Otellerden sonra hastanelerde de polis “asker kaçağı” mesaisine başladı. Ekolojist ve Vicdani Retçi Sergen Sucu’ya Ankara’da ameliyat olduğu hastane de askere git çağrısı yapıldı.
Cumhurbaşkanı Recep Tayyip Erdoğan’ın hâlâ Başbakan olduğu 2013 tarihinde bakaya kalmış 600 bin “asker kaçağının” olduğunu ve bu durumda olanların daha önce uygulamadan kaldırılan Genel Bilgi Taraması (GBT) ile yakalanacağına dair açıklama yapmasının ardından, Emniyet müdürlüğünün olumsuz görüş bildirmesine rağmen Milli Savunma Bakanlığı ve İçişleri Bakanlığı arasında 2005 yılında iptal edilen “Yoklama Kaçağı ve Bakaya Bilgilerinin Elektronik Ortamda Paylaşımına Dair Usul ve Esaslar Hakkında” olan uygulama tekrardan yürürlüğe girmişti.
Yapılan düzenleme ile artık “asker kaçakları” da polis GBT’sine dahil edildi.
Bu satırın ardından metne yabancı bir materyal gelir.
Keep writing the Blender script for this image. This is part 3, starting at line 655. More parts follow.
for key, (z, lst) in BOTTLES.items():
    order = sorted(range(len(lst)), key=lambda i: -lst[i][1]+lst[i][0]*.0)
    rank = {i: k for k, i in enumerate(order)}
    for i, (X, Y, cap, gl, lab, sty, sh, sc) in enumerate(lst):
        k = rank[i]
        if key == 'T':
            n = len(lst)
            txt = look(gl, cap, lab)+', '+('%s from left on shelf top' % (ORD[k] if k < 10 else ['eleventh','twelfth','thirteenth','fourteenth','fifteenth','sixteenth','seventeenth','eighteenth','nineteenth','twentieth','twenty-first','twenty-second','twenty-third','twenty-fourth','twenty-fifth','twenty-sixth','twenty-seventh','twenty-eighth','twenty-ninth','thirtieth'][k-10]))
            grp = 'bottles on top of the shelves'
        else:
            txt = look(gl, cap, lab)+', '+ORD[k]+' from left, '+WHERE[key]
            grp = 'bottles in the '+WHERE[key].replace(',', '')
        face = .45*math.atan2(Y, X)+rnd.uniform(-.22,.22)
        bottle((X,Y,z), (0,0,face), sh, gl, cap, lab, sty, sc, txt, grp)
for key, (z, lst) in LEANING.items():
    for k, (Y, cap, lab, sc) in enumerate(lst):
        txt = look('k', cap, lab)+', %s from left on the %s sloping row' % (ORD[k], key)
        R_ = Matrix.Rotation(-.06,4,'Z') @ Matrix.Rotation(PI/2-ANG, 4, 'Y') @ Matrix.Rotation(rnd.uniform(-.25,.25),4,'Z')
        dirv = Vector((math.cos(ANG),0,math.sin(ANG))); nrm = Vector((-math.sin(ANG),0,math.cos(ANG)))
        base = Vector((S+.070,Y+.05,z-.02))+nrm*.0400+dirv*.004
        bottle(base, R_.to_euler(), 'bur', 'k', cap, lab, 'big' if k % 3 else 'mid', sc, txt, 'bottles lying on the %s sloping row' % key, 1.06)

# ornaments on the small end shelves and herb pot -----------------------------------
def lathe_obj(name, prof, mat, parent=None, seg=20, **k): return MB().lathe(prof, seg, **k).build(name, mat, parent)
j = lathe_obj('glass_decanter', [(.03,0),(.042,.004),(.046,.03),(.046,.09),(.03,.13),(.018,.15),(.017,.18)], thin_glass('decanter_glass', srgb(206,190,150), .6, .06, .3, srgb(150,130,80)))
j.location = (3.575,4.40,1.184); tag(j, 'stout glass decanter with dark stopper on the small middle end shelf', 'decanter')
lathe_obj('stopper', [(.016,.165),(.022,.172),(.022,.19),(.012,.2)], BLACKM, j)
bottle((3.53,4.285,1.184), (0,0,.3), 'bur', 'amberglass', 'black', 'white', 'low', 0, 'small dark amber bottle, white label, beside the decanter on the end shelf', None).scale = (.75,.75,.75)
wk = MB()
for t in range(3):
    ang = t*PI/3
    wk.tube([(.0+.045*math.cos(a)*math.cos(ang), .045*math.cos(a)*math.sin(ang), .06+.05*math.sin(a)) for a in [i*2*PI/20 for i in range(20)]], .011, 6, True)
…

Bunun sonucunda asker kaçakları ve vicdani retçiler gittikleri otellerde ya zorla gözaltına alınarak askerlik şubesine götürülüyor ya da askerlik şubesine teslim olmaları gerektiğini söyleyen evraklara zorla imza atmaları isteniyordu.
Ekolojist ve Vicdani Retçi Sergen Suçu’nun Ankara’da böbrek rahatsızlığından dolayı ameliyat geçirdiği hastaneye saat 05.45 civarı polisler gelerek “asker kaçağı” olduğu iddiası ile 15 gün içerisinde askerlik şubesine gitmesi gereken bir tebliğe imza atmasını istedi .
Sucu gelen polislere asker kaçağı olmadığını, vicdani retçi olduğunu söyleyerek uzatılan evrağın üzerine de vicdani retçi olduğunu yazarak imzadan imtina ettiğini yazdı. Daha sonra evrağın bir nüshasını bırakan polisler hastaneden ayrıldılar.
“Asker kaçağı değil, vicdani retçiyim”
Telefon yolu ile görüştüğümüz Vicdani Retçi Sergen Suçu’nun kendisini zorla askere almaya kalkışanlara bir de mesajı var ”18 Mayıs günü Diyarbakır’da ekolojist ve yaşam ruhumla vicdani reddimi açıkladım. 21 Haziran günü de böbreklerimdeki rahatsızlıktan ötürü Ankara Batıkentt’e özel bir hastanede ameliyat oldum. 22 haziran 05.45’te iki polis ve hastane güvenlik görevlisi odama gelerek asker kaçağı olduğumu ve ellerindeki tebliği imzalamam gerektiğini söyledi. Ben de kendilerine ‘Hayır, ben asker kaçağı değil, vicdani retçiyim ve bu tebliği imzalamayacagim‘ dedim. Tebliği ‘Vicdani retçi olduğum için imzalamayı imtina ediyorum’ dedim. Ve polis memurları odamı terk ettiler.
Tekrar açıklıyorum. Gün geçtikçe savaşın büyüdüğü doğanın ve halkların katledildiği bir ülkede yasıyoruz. Ölüm bir iktidar oyuncağı olmuş ormanlar her gün yakılıp, bombalanıyor. Çocuklar, gençler katledilirken Hurşit Kulter gibi siyasetçiler kaçırılıyor. İnsan hakları aktivistleri, gazeteciler, barış diyen herkes gözaltına alınıp, tutuklanıyor. Ülke tam bir kaosa sürüklenirken ben de tekrar ilan ediyorum Ben asker kaçağı değil, vicdanı retçiyim. Hiçbir yerde ve hiçbir zaman askere gitmeyeceğim. Hayatım boyunca da öldüren tarafta değil, yaşatan ve özgürlüğü, barışı inşa eden tarafta olacağım.”